In his first general election, though, he barely squeaked by with a mere 0.87 percent margin amid a Democratic wave in 2006. But that win proved crucial, since Democrats overall won the exact number of seats they needed for a Senate majority. Once in office, Tester effectively maintained his brand of political pragmatism and independence, and won reelection by 4 percentage points in 2012, even though Republican presidential nominee Mitt Romney won Montana by 14.

As Tester’s bid for a third term approached, Trump inadvertently helped him out a bit, nominating Republican Rep. Ryan Zinke, his likely opponent, to be secretary of the interior. Republicans were then left with a somewhat unimpressive field of candidates, from which Rosendale narrowly emerged.
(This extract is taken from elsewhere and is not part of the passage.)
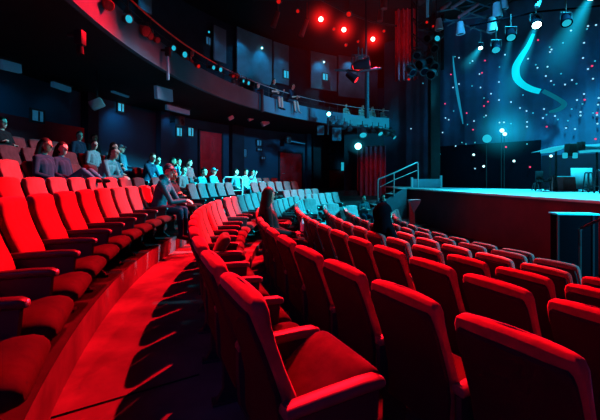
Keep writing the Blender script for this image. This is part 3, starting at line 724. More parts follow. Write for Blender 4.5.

Even during the primary, Rosendale was blasted as a carpetbagger (he moved to the state from Maryland 16 years ago but held on to property there until recently). Tester, who is well-known in the state as a farmer, also questioned Rosendale’s presentation of himself as a “rancher,” pointing out that he didn’t actually own any cattle.

Indeed, Republicans were bearish on Rosendale’s chances all year — he never led in a single poll tracked by RealClearPolitics. The conventional wisdom was that Tester was one of the safest of the deep red state Senate Democrats on the ballot (though some believed the race was tightening in the closing weeks). So Tester has pulled it off yet again — and added another six years to what’s been a surprisingly durable career in national politics.